Light, joy, and leisure ; but shall they persever?

                            Echo.         Ever.



 


Source: Herbert, George. The English Poems of George Herbert. C. A. Patrides, ed.

London: J. M. Dent & Sons Ltd., 1974. Repr. 1991. 191.




 

A Gentle Echo on Woman

By Jonathan Swift (1667–1745)

 

Shepherd.  Echo, I ween, will in the woods reply,

   And quaintly answer questions. Shall I try?

Echo.                        Try.

Shepherd.  What must we do our passion to express?

Echo.                        Press.        5

Shepherd.  How shall I please her, who ne’er loved before?

Echo.                        Before.

Shepherd.  What most moves women when we them address?

Echo.                        A dress.

Shepherd.  Say, what can keep her chaste whom I adore?        10

Echo.                        A door.

Shepherd.  If music softens rocks, love tunes my lyre.

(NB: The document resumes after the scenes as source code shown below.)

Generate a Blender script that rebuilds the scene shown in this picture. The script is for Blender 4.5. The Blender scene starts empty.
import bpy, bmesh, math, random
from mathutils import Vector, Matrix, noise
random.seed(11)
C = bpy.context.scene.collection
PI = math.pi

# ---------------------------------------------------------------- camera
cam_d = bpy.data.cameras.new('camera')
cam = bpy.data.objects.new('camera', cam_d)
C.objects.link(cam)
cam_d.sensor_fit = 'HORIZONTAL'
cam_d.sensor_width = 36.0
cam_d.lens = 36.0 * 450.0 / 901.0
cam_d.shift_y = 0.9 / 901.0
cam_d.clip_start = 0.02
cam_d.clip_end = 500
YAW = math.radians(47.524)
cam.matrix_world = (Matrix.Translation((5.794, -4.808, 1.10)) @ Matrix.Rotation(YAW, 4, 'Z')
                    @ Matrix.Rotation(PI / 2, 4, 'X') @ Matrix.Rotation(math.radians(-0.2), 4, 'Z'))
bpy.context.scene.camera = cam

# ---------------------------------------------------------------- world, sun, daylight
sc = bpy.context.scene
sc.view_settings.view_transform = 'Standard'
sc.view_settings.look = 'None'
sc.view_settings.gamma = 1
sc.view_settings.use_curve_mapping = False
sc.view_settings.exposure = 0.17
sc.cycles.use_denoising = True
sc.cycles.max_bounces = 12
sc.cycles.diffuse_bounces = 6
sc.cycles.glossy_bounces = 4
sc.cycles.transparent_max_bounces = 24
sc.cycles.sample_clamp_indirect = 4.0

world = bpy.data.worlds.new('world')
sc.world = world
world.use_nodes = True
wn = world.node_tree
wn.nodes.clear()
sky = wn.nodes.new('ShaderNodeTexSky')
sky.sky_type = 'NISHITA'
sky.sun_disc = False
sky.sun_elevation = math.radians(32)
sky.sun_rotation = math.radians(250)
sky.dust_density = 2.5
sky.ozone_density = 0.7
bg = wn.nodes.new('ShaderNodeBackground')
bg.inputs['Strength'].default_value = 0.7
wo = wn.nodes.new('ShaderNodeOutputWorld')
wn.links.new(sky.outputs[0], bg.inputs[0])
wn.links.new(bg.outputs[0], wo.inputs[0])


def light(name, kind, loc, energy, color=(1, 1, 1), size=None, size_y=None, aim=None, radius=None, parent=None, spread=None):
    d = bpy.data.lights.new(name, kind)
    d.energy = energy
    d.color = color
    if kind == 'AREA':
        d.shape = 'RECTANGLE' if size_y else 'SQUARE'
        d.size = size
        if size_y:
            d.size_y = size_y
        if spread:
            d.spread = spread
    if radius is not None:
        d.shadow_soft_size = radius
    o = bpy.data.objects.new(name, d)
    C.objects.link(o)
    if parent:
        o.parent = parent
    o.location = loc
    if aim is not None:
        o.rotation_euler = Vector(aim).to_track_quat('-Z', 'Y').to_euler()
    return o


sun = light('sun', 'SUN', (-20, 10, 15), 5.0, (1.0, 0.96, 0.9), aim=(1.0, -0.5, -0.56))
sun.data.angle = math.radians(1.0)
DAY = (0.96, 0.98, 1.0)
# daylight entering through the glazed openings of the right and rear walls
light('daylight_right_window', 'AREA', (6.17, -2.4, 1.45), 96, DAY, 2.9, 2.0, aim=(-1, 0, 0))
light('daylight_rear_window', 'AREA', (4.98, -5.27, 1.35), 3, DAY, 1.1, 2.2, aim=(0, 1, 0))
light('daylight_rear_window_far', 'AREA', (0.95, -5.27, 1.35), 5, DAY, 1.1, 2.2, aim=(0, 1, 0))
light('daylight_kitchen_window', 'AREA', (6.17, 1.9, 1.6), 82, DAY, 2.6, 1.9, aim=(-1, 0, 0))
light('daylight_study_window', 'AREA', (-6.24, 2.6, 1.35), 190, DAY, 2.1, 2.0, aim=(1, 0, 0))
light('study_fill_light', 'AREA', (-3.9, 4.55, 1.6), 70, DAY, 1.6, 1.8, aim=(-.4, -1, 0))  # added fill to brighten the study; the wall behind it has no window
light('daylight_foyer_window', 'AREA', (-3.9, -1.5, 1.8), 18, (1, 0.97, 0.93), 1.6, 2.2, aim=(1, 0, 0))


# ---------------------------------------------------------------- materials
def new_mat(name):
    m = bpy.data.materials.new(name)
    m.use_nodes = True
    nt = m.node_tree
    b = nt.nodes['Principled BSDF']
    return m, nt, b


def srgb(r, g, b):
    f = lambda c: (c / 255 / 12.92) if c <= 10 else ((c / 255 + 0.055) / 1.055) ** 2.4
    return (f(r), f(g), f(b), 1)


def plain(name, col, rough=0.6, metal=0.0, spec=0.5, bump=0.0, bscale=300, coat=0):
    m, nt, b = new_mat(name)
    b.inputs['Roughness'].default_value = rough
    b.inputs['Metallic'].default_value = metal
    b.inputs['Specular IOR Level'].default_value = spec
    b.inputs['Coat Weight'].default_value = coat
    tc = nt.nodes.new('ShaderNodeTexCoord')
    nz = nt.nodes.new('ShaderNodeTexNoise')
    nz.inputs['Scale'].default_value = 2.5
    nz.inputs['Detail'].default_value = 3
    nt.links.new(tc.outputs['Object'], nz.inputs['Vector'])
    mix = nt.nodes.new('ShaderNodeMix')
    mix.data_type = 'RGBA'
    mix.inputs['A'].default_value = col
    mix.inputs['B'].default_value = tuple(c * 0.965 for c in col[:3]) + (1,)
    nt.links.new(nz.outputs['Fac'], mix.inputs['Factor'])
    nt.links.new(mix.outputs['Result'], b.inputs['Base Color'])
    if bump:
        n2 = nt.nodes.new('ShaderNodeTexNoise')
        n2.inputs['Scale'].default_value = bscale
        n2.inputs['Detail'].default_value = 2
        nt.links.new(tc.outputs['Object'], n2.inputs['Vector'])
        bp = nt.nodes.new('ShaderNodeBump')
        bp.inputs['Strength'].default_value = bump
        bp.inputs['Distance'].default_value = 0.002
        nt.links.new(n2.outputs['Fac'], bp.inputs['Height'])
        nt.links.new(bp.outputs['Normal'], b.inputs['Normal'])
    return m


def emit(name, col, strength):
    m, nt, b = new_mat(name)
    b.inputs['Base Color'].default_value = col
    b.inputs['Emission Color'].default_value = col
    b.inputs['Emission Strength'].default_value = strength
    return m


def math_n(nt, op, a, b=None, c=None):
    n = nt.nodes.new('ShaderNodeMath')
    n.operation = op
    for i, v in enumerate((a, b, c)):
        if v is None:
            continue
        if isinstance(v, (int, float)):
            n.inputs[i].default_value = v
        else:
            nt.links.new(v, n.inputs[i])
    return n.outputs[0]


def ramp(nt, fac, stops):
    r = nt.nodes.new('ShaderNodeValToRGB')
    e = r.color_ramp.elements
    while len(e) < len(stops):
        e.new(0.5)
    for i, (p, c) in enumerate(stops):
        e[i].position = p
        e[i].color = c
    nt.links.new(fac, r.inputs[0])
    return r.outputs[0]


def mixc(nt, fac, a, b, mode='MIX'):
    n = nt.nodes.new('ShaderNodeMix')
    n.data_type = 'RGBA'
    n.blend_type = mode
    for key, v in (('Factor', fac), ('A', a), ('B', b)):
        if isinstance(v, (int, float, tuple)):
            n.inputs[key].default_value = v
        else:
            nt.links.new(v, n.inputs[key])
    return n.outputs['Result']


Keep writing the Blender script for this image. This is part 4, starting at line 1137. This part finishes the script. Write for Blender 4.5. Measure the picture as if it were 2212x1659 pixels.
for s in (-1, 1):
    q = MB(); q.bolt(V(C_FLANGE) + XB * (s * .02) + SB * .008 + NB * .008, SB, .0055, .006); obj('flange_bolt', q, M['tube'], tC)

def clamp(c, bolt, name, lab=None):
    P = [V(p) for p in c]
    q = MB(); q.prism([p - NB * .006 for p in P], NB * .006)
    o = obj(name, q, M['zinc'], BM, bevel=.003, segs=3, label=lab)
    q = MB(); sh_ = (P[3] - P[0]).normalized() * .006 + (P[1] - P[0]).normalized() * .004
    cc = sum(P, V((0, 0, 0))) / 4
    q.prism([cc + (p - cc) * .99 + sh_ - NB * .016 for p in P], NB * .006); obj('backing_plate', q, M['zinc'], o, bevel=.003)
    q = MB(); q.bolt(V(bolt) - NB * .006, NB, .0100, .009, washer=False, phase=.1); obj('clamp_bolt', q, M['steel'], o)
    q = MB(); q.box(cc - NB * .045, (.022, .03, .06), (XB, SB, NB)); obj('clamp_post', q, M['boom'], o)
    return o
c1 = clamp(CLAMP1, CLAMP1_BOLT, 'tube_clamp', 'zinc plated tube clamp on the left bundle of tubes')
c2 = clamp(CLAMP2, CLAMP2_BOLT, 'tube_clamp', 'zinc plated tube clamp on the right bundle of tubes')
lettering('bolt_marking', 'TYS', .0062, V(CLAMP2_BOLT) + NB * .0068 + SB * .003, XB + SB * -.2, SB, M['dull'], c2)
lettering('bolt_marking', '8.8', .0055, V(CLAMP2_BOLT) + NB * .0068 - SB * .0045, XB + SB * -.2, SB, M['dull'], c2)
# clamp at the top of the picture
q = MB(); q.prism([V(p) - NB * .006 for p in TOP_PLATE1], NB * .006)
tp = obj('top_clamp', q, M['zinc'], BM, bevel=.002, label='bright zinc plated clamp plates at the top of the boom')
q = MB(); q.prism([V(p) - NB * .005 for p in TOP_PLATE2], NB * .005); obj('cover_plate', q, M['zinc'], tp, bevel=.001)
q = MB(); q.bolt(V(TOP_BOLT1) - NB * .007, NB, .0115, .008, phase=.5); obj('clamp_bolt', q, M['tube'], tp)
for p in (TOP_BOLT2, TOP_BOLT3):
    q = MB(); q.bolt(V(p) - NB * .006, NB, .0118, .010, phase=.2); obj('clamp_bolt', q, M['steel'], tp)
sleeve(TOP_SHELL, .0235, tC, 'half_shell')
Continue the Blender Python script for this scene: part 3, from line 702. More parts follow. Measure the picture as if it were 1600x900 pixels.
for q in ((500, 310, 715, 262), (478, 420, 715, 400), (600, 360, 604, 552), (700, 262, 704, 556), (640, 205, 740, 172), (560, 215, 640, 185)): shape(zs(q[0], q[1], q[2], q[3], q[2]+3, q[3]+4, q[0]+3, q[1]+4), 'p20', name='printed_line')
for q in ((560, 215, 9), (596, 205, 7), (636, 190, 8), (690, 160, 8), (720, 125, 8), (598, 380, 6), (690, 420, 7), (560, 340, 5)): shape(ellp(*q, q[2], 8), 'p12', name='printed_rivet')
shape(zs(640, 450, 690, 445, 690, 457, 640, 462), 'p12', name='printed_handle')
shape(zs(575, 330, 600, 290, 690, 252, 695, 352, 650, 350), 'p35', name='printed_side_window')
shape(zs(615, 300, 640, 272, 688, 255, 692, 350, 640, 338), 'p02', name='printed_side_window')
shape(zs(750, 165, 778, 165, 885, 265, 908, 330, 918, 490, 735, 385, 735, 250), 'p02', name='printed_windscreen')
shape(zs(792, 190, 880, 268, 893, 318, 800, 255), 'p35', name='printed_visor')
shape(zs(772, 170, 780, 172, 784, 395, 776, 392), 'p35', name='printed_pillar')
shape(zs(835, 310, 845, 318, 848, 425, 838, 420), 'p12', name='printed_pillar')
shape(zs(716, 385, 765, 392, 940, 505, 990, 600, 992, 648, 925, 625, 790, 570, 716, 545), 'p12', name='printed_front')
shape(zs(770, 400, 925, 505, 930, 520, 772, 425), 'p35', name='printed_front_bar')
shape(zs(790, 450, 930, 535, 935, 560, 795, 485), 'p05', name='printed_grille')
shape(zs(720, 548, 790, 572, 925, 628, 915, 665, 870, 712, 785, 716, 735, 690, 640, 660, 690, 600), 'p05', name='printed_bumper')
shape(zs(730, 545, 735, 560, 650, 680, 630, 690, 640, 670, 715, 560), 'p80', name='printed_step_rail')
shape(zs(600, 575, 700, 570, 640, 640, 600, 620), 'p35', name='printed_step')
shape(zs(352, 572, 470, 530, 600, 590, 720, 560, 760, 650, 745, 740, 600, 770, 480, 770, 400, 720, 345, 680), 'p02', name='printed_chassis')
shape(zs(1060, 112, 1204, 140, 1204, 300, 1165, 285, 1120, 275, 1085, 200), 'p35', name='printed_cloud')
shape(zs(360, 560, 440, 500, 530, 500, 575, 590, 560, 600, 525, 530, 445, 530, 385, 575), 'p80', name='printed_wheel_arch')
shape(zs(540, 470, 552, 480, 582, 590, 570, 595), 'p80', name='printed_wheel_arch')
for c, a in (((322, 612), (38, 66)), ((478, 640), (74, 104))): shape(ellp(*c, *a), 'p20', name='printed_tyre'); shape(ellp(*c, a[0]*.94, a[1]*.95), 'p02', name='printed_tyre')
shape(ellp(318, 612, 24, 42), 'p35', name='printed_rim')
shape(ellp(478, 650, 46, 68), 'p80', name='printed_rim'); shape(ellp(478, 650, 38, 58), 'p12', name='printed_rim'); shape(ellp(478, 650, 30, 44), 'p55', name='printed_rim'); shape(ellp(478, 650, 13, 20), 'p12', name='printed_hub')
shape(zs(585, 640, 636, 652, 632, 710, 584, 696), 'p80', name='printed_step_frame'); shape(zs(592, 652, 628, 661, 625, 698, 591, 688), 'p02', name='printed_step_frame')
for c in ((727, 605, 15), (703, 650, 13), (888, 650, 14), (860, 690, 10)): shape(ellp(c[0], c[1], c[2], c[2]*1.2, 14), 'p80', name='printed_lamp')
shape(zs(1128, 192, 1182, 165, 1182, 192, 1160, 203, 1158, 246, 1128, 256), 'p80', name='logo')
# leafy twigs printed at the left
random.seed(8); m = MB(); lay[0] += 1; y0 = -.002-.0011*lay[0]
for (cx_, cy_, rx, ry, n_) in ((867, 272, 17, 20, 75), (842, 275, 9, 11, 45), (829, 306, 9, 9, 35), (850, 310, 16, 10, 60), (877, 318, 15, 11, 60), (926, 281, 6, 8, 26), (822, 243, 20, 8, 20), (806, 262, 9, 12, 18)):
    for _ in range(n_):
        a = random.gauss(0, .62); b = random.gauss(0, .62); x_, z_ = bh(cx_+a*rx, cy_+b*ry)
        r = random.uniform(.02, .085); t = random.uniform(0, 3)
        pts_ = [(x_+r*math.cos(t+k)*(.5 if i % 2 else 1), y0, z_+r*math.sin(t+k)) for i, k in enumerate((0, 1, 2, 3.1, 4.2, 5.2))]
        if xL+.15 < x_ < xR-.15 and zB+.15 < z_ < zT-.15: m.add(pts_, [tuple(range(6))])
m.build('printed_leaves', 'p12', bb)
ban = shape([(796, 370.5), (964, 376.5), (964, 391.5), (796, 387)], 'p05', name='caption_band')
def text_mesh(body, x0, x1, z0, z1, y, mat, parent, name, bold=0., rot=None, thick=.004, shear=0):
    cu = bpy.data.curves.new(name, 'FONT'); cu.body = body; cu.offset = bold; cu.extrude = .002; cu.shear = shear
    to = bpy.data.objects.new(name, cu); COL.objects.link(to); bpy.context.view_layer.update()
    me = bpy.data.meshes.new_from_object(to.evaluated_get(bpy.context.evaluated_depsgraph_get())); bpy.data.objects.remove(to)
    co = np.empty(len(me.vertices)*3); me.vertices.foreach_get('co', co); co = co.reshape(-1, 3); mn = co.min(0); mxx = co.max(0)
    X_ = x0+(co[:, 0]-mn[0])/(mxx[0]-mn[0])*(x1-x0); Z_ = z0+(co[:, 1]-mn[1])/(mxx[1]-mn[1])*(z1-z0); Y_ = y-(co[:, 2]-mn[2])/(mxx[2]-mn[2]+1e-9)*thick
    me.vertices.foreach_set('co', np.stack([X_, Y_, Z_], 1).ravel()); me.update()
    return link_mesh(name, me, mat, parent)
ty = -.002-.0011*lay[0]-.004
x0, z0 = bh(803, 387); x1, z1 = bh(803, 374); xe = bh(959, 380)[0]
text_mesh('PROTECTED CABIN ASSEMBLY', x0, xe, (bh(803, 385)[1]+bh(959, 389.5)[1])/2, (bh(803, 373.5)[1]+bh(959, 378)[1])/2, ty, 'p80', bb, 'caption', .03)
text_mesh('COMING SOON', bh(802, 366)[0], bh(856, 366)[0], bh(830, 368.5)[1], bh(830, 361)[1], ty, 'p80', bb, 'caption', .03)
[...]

Echo.                        Liar.

Shepherd.  Then teach me, Echo, how shall I come by her?

Echo.                        Buy her.        15

Shepherd.  When bought, no question I shall be her dear?

Echo.                        Her deer.

Shepherd.  But deer have horns: how must I keep her under?

Echo.                        Keep her under.

Shepherd.  But what can glad me when she’s laid on bier?        20

Echo.                        Beer.

Shepherd.  What must I do when women will be kind?

Echo.                        Be kind.

Shepherd.  What must I do when women will be cross?

Echo.                        Be cross.        25

Shepherd.  Lord, what is she that can so turn and wind?

Echo.                        Wind.

Shepherd.  If she be wind, what stills her when she blows?

Echo.                        Blows.

Shepherd.  But if she bang again, still should I bang her?        30

Echo.                        Bang her.

Shepherd.  Is there no way to moderate her anger?

Echo.                        Hang her.

Shepherd.  Thanks, gentle Echo! Right thy answers tell

   What woman is, and how to guard her well.        35

.    Echo             Guard her well.


The World’s Wit and Humor: An Encyclopedia in 15 Volumes.  1906.